§ Data provided
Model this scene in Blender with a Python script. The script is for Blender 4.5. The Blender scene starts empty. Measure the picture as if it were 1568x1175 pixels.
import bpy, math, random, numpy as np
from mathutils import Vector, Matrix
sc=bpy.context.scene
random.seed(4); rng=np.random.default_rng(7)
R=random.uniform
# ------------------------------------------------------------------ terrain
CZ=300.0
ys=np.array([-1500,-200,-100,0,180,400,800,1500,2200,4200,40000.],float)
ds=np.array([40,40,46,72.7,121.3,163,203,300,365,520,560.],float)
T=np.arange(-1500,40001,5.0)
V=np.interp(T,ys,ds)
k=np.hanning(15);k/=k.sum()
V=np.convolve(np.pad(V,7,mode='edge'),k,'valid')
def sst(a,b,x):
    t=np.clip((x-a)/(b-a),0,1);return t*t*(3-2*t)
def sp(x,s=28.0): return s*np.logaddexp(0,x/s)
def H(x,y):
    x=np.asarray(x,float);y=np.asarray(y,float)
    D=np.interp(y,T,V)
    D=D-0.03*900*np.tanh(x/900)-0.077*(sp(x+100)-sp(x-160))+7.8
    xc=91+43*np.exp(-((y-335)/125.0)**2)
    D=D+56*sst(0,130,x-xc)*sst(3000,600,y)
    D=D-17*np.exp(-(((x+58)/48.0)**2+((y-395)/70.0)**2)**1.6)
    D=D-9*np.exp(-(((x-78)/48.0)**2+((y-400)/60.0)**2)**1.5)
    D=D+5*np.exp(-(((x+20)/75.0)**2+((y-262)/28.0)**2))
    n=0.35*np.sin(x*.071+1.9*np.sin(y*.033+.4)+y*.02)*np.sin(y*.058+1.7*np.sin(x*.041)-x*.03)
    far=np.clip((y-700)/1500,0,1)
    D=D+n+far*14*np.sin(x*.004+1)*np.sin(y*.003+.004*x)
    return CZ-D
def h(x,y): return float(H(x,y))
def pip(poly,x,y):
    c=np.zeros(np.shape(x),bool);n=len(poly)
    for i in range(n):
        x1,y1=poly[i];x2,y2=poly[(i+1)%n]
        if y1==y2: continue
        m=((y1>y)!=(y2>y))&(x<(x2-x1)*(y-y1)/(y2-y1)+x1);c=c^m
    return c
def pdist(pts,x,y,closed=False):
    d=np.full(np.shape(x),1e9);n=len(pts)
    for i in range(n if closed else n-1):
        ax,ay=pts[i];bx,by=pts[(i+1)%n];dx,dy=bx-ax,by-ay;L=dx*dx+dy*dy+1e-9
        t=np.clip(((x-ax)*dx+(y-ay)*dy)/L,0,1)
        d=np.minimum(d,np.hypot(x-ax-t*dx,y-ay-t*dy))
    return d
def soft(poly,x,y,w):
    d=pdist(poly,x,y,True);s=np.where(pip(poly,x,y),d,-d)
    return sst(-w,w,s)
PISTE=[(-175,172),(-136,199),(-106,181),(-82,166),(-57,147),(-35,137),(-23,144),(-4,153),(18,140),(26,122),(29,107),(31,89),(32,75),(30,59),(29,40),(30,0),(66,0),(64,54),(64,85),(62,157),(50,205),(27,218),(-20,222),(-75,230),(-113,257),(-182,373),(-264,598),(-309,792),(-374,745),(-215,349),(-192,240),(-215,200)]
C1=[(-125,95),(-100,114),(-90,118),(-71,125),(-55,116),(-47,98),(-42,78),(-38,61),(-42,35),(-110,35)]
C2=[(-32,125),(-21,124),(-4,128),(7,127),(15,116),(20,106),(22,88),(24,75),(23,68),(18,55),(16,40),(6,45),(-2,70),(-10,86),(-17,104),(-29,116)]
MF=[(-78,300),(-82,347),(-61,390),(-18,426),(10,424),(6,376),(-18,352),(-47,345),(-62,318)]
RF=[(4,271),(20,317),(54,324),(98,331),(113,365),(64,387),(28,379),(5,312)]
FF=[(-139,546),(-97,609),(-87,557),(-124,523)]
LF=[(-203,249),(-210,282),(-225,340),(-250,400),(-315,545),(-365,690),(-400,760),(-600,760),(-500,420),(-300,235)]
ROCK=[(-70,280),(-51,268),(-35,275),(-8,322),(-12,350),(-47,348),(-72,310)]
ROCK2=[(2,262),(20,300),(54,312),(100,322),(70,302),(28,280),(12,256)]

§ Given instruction
Each line above must be reproduced exactly as it stands.

§ Finished exercise
Model this scene in Blender with a Python script. The script is for Blender 4.5. The Blender scene starts empty. Measure the picture as if it were 1568x1175 pixels.
import bpy, math, random, numpy as np
from mathutils import Vector, Matrix
sc=bpy.context.scene
random.seed(4); rng=np.random.default_rng(7)
R=random.uniform
# ------------------------------------------------------------------ terrain
CZ=300.0
ys=np.array([-1500,-200,-100,0,180,400,800,1500,2200,4200,40000.],float)
ds=np.array([40,40,46,72.7,121.3,163,203,300,365,520,560.],float)
T=np.arange(-1500,40001,5.0)
V=np.interp(T,ys,ds)
k=np.hanning(15);k/=k.sum()
V=np.convolve(np.pad(V,7,mode='edge'),k,'valid')
def sst(a,b,x):
    t=np.clip((x-a)/(b-a),0,1);return t*t*(3-2*t)
def sp(x,s=28.0): return s*np.logaddexp(0,x/s)
def H(x,y):
    x=np.asarray(x,float);y=np.asarray(y,float)
    D=np.interp(y,T,V)
    D=D-0.03*900*np.tanh(x/900)-0.077*(sp(x+100)-sp(x-160))+7.8
    xc=91+43*np.exp(-((y-335)/125.0)**2)
    D=D+56*sst(0,130,x-xc)*sst(3000,600,y)
    D=D-17*np.exp(-(((x+58)/48.0)**2+((y-395)/70.0)**2)**1.6)
    D=D-9*np.exp(-(((x-78)/48.0)**2+((y-400)/60.0)**2)**1.5)
    D=D+5*np.exp(-(((x+20)/75.0)**2+((y-262)/28.0)**2))
    n=0.35*np.sin(x*.071+1.9*np.sin(y*.033+.4)+y*.02)*np.sin(y*.058+1.7*np.sin(x*.041)-x*.03)
    far=np.clip((y-700)/1500,0,1)
    D=D+n+far*14*np.sin(x*.004+1)*np.sin(y*.003+.004*x)
    return CZ-D
def h(x,y): return float(H(x,y))
def pip(poly,x,y):
    c=np.zeros(np.shape(x),bool);n=len(poly)
    for i in range(n):
        x1,y1=poly[i];x2,y2=poly[(i+1)%n]
        if y1==y2: continue
        m=((y1>y)!=(y2>y))&(x<(x2-x1)*(y-y1)/(y2-y1)+x1);c=c^m
    return c
def pdist(pts,x,y,closed=False):
    d=np.full(np.shape(x),1e9);n=len(pts)
    for i in range(n if closed else n-1):
        ax,ay=pts[i];bx,by=pts[(i+1)%n];dx,dy=bx-ax,by-ay;L=dx*dx+dy*dy+1e-9
        t=np.clip(((x-ax)*dx+(y-ay)*dy)/L,0,1)
        d=np.minimum(d,np.hypot(x-ax-t*dx,y-ay-t*dy))
    return d
def soft(poly,x,y,w):
    d=pdist(poly,x,y,True);s=np.where(pip(poly,x,y),d,-d)
    return sst(-w,w,s)
PISTE=[(-175,172),(-136,199),(-106,181),(-82,166),(-57,147),(-35,137),(-23,144),(-4,153),(18,140),(26,122),(29,107),(31,89),(32,75),(30,59),(29,40),(30,0),(66,0),(64,54),(64,85),(62,157),(50,205),(27,218),(-20,222),(-75,230),(-113,257),(-182,373),(-264,598),(-309,792),(-374,745),(-215,349),(-192,240),(-215,200)]
C1=[(-125,95),(-100,114),(-90,118),(-71,125),(-55,116),(-47,98),(-42,78),(-38,61),(-42,35),(-110,35)]
C2=[(-32,125),(-21,124),(-4,128),(7,127),(15,116),(20,106),(22,88),(24,75),(23,68),(18,55),(16,40),(6,45),(-2,70),(-10,86),(-17,104),(-29,116)]
MF=[(-78,300),(-82,347),(-61,390),(-18,426),(10,424),(6,376),(-18,352),(-47,345),(-62,318)]
RF=[(4,271),(20,317),(54,324),(98,331),(113,365),(64,387),(28,379),(5,312)]
FF=[(-139,546),(-97,609),(-87,557),(-124,523)]
LF=[(-203,249),(-210,282),(-225,340),(-250,400),(-315,545),(-365,690),(-400,760),(-600,760),(-500,420),(-300,235)]
ROCK=[(-70,280),(-51,268),(-35,275),(-8,322),(-12,350),(-47,348),(-72,310)]
ROCK2=[(2,262),(20,300),(54,312),(100,322),(70,302),(28,280),(12,256)]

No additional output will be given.